Mr. Pollard’s résumé was vast, including the Roger Corman-produced biker film “The Wild Angels” (1966), in which Mr. Pollard said he “nearly killed” co-star Peter Fonda because he could never master driving a chopper. He played a runny-nosed airplane mechanic in “The Russians Are Coming! The Russians Are Coming!” (1966) and had a rare starring role as Billy the Kid in the low-budget “Dirty Little Billy” (1972).

He was a recovering alcoholic, Walker said, becoming sober in the 1980s. He went on to appear in “Melvin and Howard” (1980), “Roxanne” (1987), “Scrooged” (1988), the Beatty-directed “Dick Tracy” (1990) as Bug Bailey, “Tumbleweeds” (1999) and Rob Zombie’s “House of 1,000 Corpses’’ (2003).

His marriages to actress Beth Howland, best known as the nervous waitress Vera on the sitcom “Alice,” and Annie Tolstoy ended in divorce. Survivors include a daughter from his first marriage and a son from his second marriage.

Mr. Pollard, who enjoyed the company of poets and rock musicians, was credited with inspiring the title of the group Traffic’s 1971 hit “The Low Spark of High Heeled Boys,” a song by bandmates Steve Winwood and Jim Capaldi.

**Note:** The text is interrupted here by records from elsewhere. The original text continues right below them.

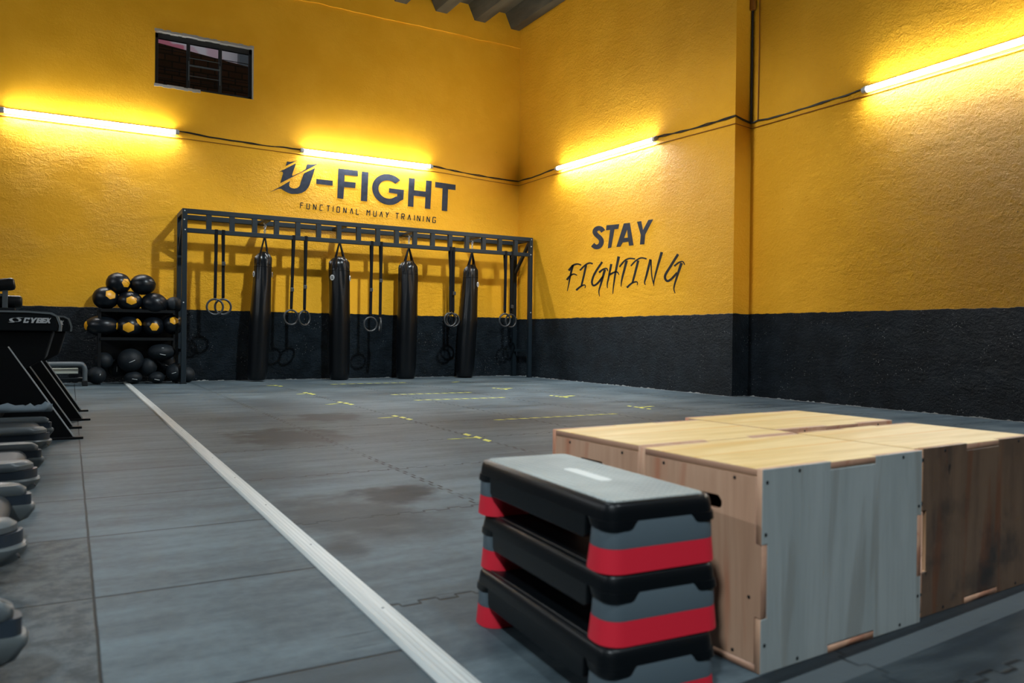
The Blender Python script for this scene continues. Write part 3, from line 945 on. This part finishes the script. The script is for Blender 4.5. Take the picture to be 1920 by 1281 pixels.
RG = [('left ring of the leftmost pair, overlapping its neighbour beside the left post', 1.903, 1.147, .0, -.012, 1.80, -.03),
      ('right ring of the leftmost pair, overlapping its neighbour beside the left post', 2.003, 1.152, .0, .012, 1.80, .03),
      ('ring hanging just right of the leftmost heavy bag', 3.055, 1.015, .15, -.025, 1.45),
      ('ring left of the second heavy bag, its strap on the right of the pair', 3.248, 1.008, .5, -.01, 1.50),
      ('ring seen round, right of the second heavy bag', 4.338, .93, .1, -.005, 1.50),
      ('ring seen edge on, left of the third heavy bag', 4.50, .925, 1.35, .0, 1.66),
      ('front ring of the pair beside the rightmost heavy bag, on its left', 5.775, 1.038, .05, .0, 1.58, -.03),
      ('rear ring of the overlapping pair touching the rightmost heavy bag', 5.83, 1.03, -.1, .03, 1.50, .04),
      ('left ring of the rightmost pair, hanging short of the right post', 6.878, 1.05, .05, -.012, 1.28, -.03),
      ('right ring of the rightmost pair, in front of the dark rear post', 7.008, 1.04, .1, .015, 1.30, .03)]
for a in RG: gym_ring(*a)

# ------------------------------------------------------------------ ball rack and balls
rk = thing('ball_rack', 'black three tier rack loaded with balls beside the left post of the rig', 'rack', (.88, 12.66, 0))
for z_ in (.665, 1.07):
    sh_ = obj('shelf', MB().box((-.50, -.20, z_-.012), (.50, .20, z_)), M['shelf'], rk)
    obj('shelf_lip', MB().box((-.50, -.215, z_-.03), (.50, -.20, z_+.012)), M['shelf'], sh_)
for x_ in (-.51, .505):
    for y_ in (-.17, .2): obj('post', MB().box((x_-.02, y_-.02, 0), (x_+.02, y_+.02, 1.09)), M['shelf'], rk, bevel=.003)
obj('back_panel', MB().box((-.50, .205, .1), (.50, .215, 1.05)), M['shelf'], rk)


def patch_mesh(mb, d, ang, R, sc, spin=0., n=6, rings=4):
    d = Vector(d).normalized(); x_ = d.cross(Vector((0, 0, 1)))
    if x_.length < .01: x_ = Vector((1, 0, 0))
    x_.normalize(); y_ = d.cross(x_)
    def P(u, v):
        a = math.hypot(u, v); p = d*math.cos(a)+(x_*u+y_*v)/(a or 1)*math.sin(a)
        return (p.x*R*sc[0], p.y*R*sc[1], p.z*R*sc[2])
    c = [(ang*math.cos(spin+k*2*PI/n), ang*math.sin(spin+k*2*PI/n)) for k in range(n)]
    rows = [[mb.bm.verts.new(P(0, 0))]]
    for r in range(1, rings+1):
        row = []
        for k in range(n):
            a, b = c[k], c[(k+1) % n]
            for j in range(r):
                t = j/r; row.append(mb.bm.verts.new(P((a[0]+(b[0]-a[0])*t)*r/rings, (a[1]+(b[1]-a[1])*t)*r/rings)))
        rows.append(row)
    for r in range(1, rings+1):
        inn, out = rows[r-1], rows[r]; m = len(out)
        for k in range(n):
            for j in range(r):
                o0, o1 = out[k*r+j], out[(k*r+j+1) % m]
                i0 = inn[(k*(r-1)+j) % len(inn)]
                mb.bm.faces.new((o0, o1, i0))
                if j < r-1:
                    mb.bm.faces.new((o1, inn[(k*(r-1)+j+1) % len(inn)], i0))
    return mb


def ball(label, name, cat, px_, py_, y, r, mat, sc=(1, 1, 1), patches=(), seams=(), marks=(), group=None):
    p = on_back(px_, py_, y)
    t = thing(name, label, cat, p, 0, group)
    obj('ball_body', MB().sphere((0, 0, 0), r, sc), mat, t, smooth=True)
    for d, ang, spin in patches:
        obj('patch', patch_mesh(MB(), d, ang*1.13, r*1.008, sc, spin), M['ball_yellow'], t, smooth=True)
    for ax in seams:
        ax = Vector(ax).normalized(); u = ax.cross(Vector((.3, .2, 1))).normalized(); v = ax.cross(u)
        pts = [(u*math.cos(a*PI/20)+v*math.sin(a*PI/20)+ax*.18)*r*.99 for a in range(40)]
        obj('seam', MB().tube([(q_.x*sc[0], q_.y*sc[1], q_.z*sc[2]) for q_ in pts], .0022, 5, True), M['web'], t, smooth=True)
    for d, l, spin in marks:
        d = Vector(d).normalized(); x_ = d.cross(Vector((0, 0, 1))).normalized(); y_ = d.cross(x_)
        dr = x_*math.cos(spin)+y_*math.sin(spin)
        pts = [(d*math.cos(s_)+dr*math.sin(s_))*r*1.004 for s_ in (-l, -l/2, 0, l/2, l)]
        obj('marking', MB().tube([(q_.x*sc[0], q_.y*sc[1], q_.z*sc[2]) for q_ in pts], .0042, 5), M['chalk'], t, smooth=True)
    return t


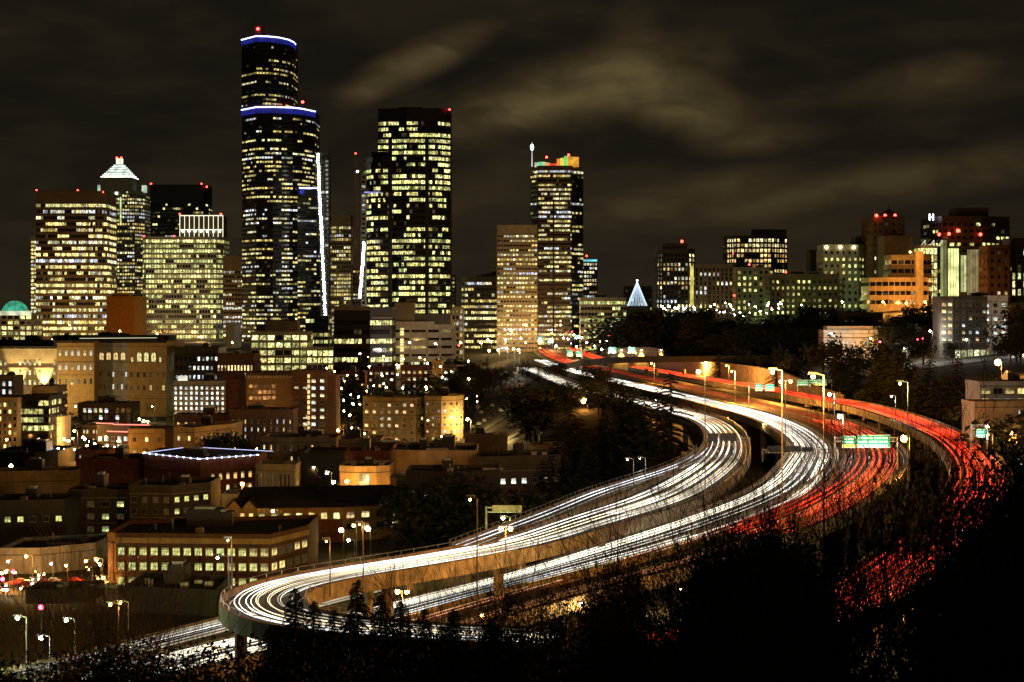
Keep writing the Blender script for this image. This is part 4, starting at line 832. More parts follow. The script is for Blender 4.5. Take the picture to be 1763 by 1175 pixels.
for i in range(11):
    m = MB(); a = rel(r, 700, 531, 648+i*9, -1.5); m.box(a.x-.45, a.x+.45, -.9, -.5, a.z-.7, a.z+.7, GL2, col=(1.2, .8, .28)); m.build('stair_light', r, color=True)
    if i < 9:
        m = MB(); a = rel(r, 700, 505, 655+i*9, -1); b = rel(r, 700, 527, 655+i*9, -1); m.box(a.x, b.x, -1.4, -.1, a.z-.2, a.z, conc_d); m.box(a.x, b.x, -1.5, -1.42, a.z, a.z+.9, brick); m.build('balcony', r)
B('blank_brick_wall', 'building', 'blank brown end wall right of the narrow balcony block', 705, [(562, 0), (578, 0)], 650, 18, style='none', wall=brick_b, roof=0)
# small brick apartments above the car park
for i, (xa, xb, tp, D_, wl, lt, lab) in enumerate([
    (586, 628, 643, 850, brick, .35, 'small brick apartments with a few yellow windows below the black office'),
    (634, 680, 634, 840, brick, .4, 'brick apartments with two rows of warm windows left of the orange street lamp'),
    (690, 747, 632, 820, brick, .35, 'red brick apartments on the slope right of the orange street lamp'),
    (744, 762, 624, 810, yellow, .05, 'small yellow walled stair block above the brick apartments'),
    (762, 785, 632, 815, conc_d, .3, 'dark narrow block with one lit stair column on the slope'),
    (640, 668, 655, 790, darkg, .25, 'small dark house row under the orange street lamp')]):
    B('hillside_apartments', 'apartment building', lab, D_, [(xa, 0), (xb, 0)], tp, 14, 3.2, 2.6, wh=.45, ww=.5, wall=wl, wins={0: dict(lit=lt, pal=3, z0=4)}, roof=1, blank=.8)
B('cream_apartments', 'apartment building', 'four storey apartment block, dim on its left half', 700, [(625, 0), (716, -4), (730, 0)], 687, 16, 2.75, 3.1, wh=.5, ww=.45, wall=yellow, wins={0: dict(lit=.33, pal=3, z0=1), 1: dict(lit=.1, bay=2.5)}, roof=1, blank=.9, key='crm')
B('cream_apartments', 'apartment building', 'golden lit right wing of the four storey apartment block by the car park', 695, [(731, 0), (760, -3), (783, -1), (797, 3)], 685, 16, 2.75, 2.4, wh=.4, ww=.38, wall=yellow, wins={0: dict(lit=.25, pal=3, z0=1), 1: dict(lit=.2, pal=3, z0=1), 2: dict(lit=.35, pal=3, z0=1)}, roof=1, blank=.9, key='crm2')
B('orange_block', 'office building', 'orange lit block of square windows at the left edge', 640, [(-30, 0), (30, 0)], 688, 18, 2.55, 1.75, wh=.62, ww=.58, wall=orng, wins={0: dict(lit=.3, pal=0, z0=1.5, mull=1)}, blank=.6, roof=0, key='orb')
B('glass_block', 'office building', 'dark glass block with greenish lit floors beside the orange square windowed block', 645, [(30, 0), (84, 0)], 685, 18, 3.1, 1.9, .6, .88, 'glass', black, .4, 4, .8, .6, roof=0, key='glb')
B('orange_corner', 'building', 'narrow orange lit corner block behind the dark glass block', 760, [(55, 0), (88, 0), (99, 6)], 668, 16, 3.0, 2.4, .35, .7, 'band', orng, .12, 1, .8, 1.5, roof=1)
B('edge_low_block', 'building', 'small pale block with a white lit window at the left edge below the hall', 780, [(-20, 0), (23, 0)], 650, 16, 3.6, 3, wh=.6, ww=.5, wall=conc, wins={0: dict(lit=.6, pal=2, z0=3)}, blank=1, roof=1)
B('pale_gable', 'building', 'small pale two bay building right of the dark glass block', 655, [(84, 0), (106, 2)], 722, 14, 4.4, 2.3, wh=.62, ww=.36, wall=whitew, wins={0: dict(lit=.7, pal=0, z0=1)}, blank=1, roof=0)
B('brick_loft', 'apartment building', 'brown brick loft building with big square windows behind the red edged roof', 780, [(134, 2), (150, 0), (226, 0)], 697, 18, 3.1, 2.6, wh=.66, ww=.66, wall=brick_b, wins={0: dict(lit=.2), 1: dict(lit=.32, pal=0, z0=1)}, blank=1, roof=3, key='lof')
B('orange_shop', 'shop', 'orange lit two storey shop on the busy street', 720, [(142, 0), (170, 0)], 735, 14, 2.8, 1.3, wh=.6, ww=.7, wall=orng, wins={0: dict(lit=.5, pal=1, z0=.8, mull=1)}, blank=.6, roof=0)
r = B('red_edged_building', 'building', 'dark building with pink red light tubes along its roof and canopy', 660, [(167, 0), (222, 0)], 735, 14, 3, 2.6, wh=.6, ww=.6, wall=darkg, wins={0: dict(lit=.5, pal=2, z0=.5)}, blank=3, roof=0, key='red')
for xa, xb, py in ((166, 196, 729), (195, 257, 731), (184, 220, 743)):
    m = MB(); a = rel(r, 660, xa, py, -1.2); b = rel(r, 660, xb, py+(.8 if xb < 250 else 1), -1.2); m.tube(tuple(a), tuple(b), .22, .22, LEDR, 4); m.build('light_tube', r)
B('white_walkup', 'apartment building', 'plain pale three storey walk up with narrow windows left of the dark stair slot', 610, [(221, 0), (284, 0)], 742, 16, 3.9, 4, wh=.42, ww=.28, wall=yellow, wins={0: dict(lit=.5, pal=0, z0=1.5)}, blank=1, roof=0, key='ww1')
B('white_walkup', 'apartment building', 'long pale walk up with narrow windows receding right behind the outlined roof', 600, [(299, 0), (335, -2), (405, 22)], 739, 16, 4.0, 2.9, wh=.45, ww=.26, wall=yellow, wins={0: dict(lit=.4, pal=0, z0=1.5, bay=4), 1: dict(lit=.3, pal=1, z0=1.5)}, blank=1, roof=1, key='ww2')
B('narrow_window_terrace', 'apartment building', 'dark terrace with thin window slots and a green lit stair in the middle distance', 660, [(395, 0), (505, 0)], 708, 14, 2.9, 2.4, wh=.6, ww=.25, wall=brick_b, wins={0: dict(lit=.22, pal=0, z0=3.5, mull=1)}, blank=2.5, roof=2)
B('dark_terrace', 'apartment building', 'low dark terrace with a few small warm windows behind the pale walk ups', 680, [(300, 0), (395, 0)], 717, 14, 2.8, 3.2, wh=.4, ww=.3, wall=brick_b, wins={0: dict(lit=.3, pal=1, z0=4, mull=1)}, blank=1.4, roof=2)
B('arcade_school', 'school', 'long two storey building with tall paired windows and a pale string course', 545, [(449, 0), (579, 0)], 757, 18, 3.6, 2.2, wh=.55, ww=.32, wall=conc, wins={0: dict(lit=.33, pal=1, z0=1, mull=1)}, blank=.8, roof=2, key='arc')
B('arcade_school', 'school', 'far end wing of the long two storey building with closely set slots', 552, [(579, 0), (655, 4)], 761, 16, 3.8, 1.5, wh=.6, ww=.4, wall=conc, wins={0: dict(lit=.22, pal=1, z0=3, mull=1)}, blank=.8, roof=2, key='arc2')
r = B('outlined_roof_building', 'apartment building', 'red brick building whose roof edge is outlined with blue white light strings', 480, [(248, 14), (345, -6), (441, 8)], 793, 22, 3.3, 2.6, wh=.55, ww=.45, wall=brick, wins={1: dict(lit=.55, pal=1, z0=2, seg=(.15, .95))}, blank=2.6, roof=1, key='out')
root, poly, H, g, O, D = BLD['out']; m = MB(); bl = MB(); zz = H+.95
cs = [(poly[0][0]-.2, poly[0][1]), (poly[1][0], poly[1][1]-.5), (poly[2][0]+1, poly[2][1])]
for a, b in zip(cs, cs[1:]+[]): m.tube((a[0], a[1]-.3, zz), (b[0], b[1]-.3, zz), .10, .10, emat('roof_string', (.55, .65, 1), 1.6), 4)
m.tube((cs[0][0], cs[0][1]-.3, zz), (cs[0][0]+7.5, cs[0][1]+20, zz), .1, .1, MATS['roof_string'], 4); m.tube((cs[0][0]+12, cs[0][1]+21, zz), (cs[2][0]+2, cs[2][1]+12, zz), .1, .1, MATS['roof_string'], 4)
m.build('light_string', r); b0 = MB(); b0.ball((0, 0, 0), .2, emat('string_bulb', (.8, .88, 1), 16), 5, 3); bm_ = b0.mesh('bulb')
for a, b in zip(cs, cs[1:]):
    for i in range(9): t = i/8.3; link('bulb', bm_, r, (a[0]+(b[0]-a[0])*t, a[1]+(b[1]-a[1])*t-.35, zz))
B('cream_row', 'building', 'low cream row with square windows at the left edge', 490, [(-20, 0), (130, 5)], 817, 14, 4.6, 2.5, wh=.36, ww=.5, wall=yellow, wins={0: dict(lit=.3, pal=0, z0=1.5)}, blank=2.2, roof=2, key='crw')
B('arcade_strip', 'building', 'low red brick strip with a white arcade front', 560, [(130, 0), (186, -3)], 778, 12, 2.6, 1.2, wh=.66, ww=.5, wall=brick, wins={0: dict(lit=.06, pal=1, z0=3, mull=1)}, blank=.5, roof=2)
B('flat_roof_shed', 'building', 'dark flat roofed sheds on the left between the cream row and the orange block', 580, [(-20, 0), (60, 0), (100, 6)], 783, 26, 3, 2.6, wh=.6, ww=.6, wall=roofm, wins={}, style='none', roof=4)
B('brick_wall_block', 'building', 'windowless dark red brick wall block left of the outlined roof', 500, [(133, 0), (250, 0)], 795, 20, style='none', wall=brick, roof=2, key='bwb')
B('long_apartments', 'apartment building', 'left part of the long dark apartment row, wider windows lit in a column', 405, [(118, 0), (220, 0)], 848, 14, 2.9, 3.4, wh=.48, ww=.5, wall=conc_d, wins={0: dict(lit=.22, pal=4, z0=1, litcols={0: .95})}, blank=1.2, roof=1)
B('long_apartments', 'apartment building', 'right part of the long dark apartment row ending at the brick corner', 398, [(222, 0), (296, -2), (362, 6)], 840, 14, 2.7, 2.9, wh=.48, ww=.5, wall=conc_d, wins={0: dict(lit=.25, pal=4, z0=1), 1: dict(lit=.5, pal=4, z0=1)}, blank=1.2, roof=1, key='la2')
B('dark_house', 'house', 'black walled house with a few lit windows at the lower left', 385, [(-20, 0), (112, 3)], 868, 14, 2.9, 2.7, wh=.45, ww=.5, wall=darkg, wins={0: dict(lit=.42, pal=4, z0=3)}, blank=2, roof=1)
r = B('gabled_apartments', 'apartment building', 'three storey apartments with two pale gables and a dark sloping roof', 392, [(394, 1), (440, 0), (590, 2), (692, 10)], 874, 16, 2.6, 2.7, wh=.58, ww=.55, wall=yellow, wins={0: dict(lit=.6, pal=1, z0=1.8, bay=2), 1: dict(lit=.45, pal=0, z0=.6), 2: dict(lit=.4, pal=1, z0=.6, bay=3.4)}, blank=.7, roof=0, parapet=False, key='gab')
root, poly, H, g, O, D = BLD['gab']; m = MB(); back = 17
m.face([(poly[0][0]-.6, -.9, H-.1), (poly[2][0], .9, H-.1), (poly[3][0]+.8, 9, H-.1), (poly[3][0]-3, 18, H+3.4), (poly[0][0]+2, 10, H+3.6)], roofm)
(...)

Capaldi told Goldmine magazine that he was traveling through Morocco with Mr. Pollard when the actor came up with the line. “It seemed to sum up all the people of that generation who were just rebels,” Capaldi said. “The ‘low spark,’ for me, was the spirit, high-spirited. You know, standing on a street corner. The low rider. The ‘low spark,’ meaning that strong undercurrent at the street level.”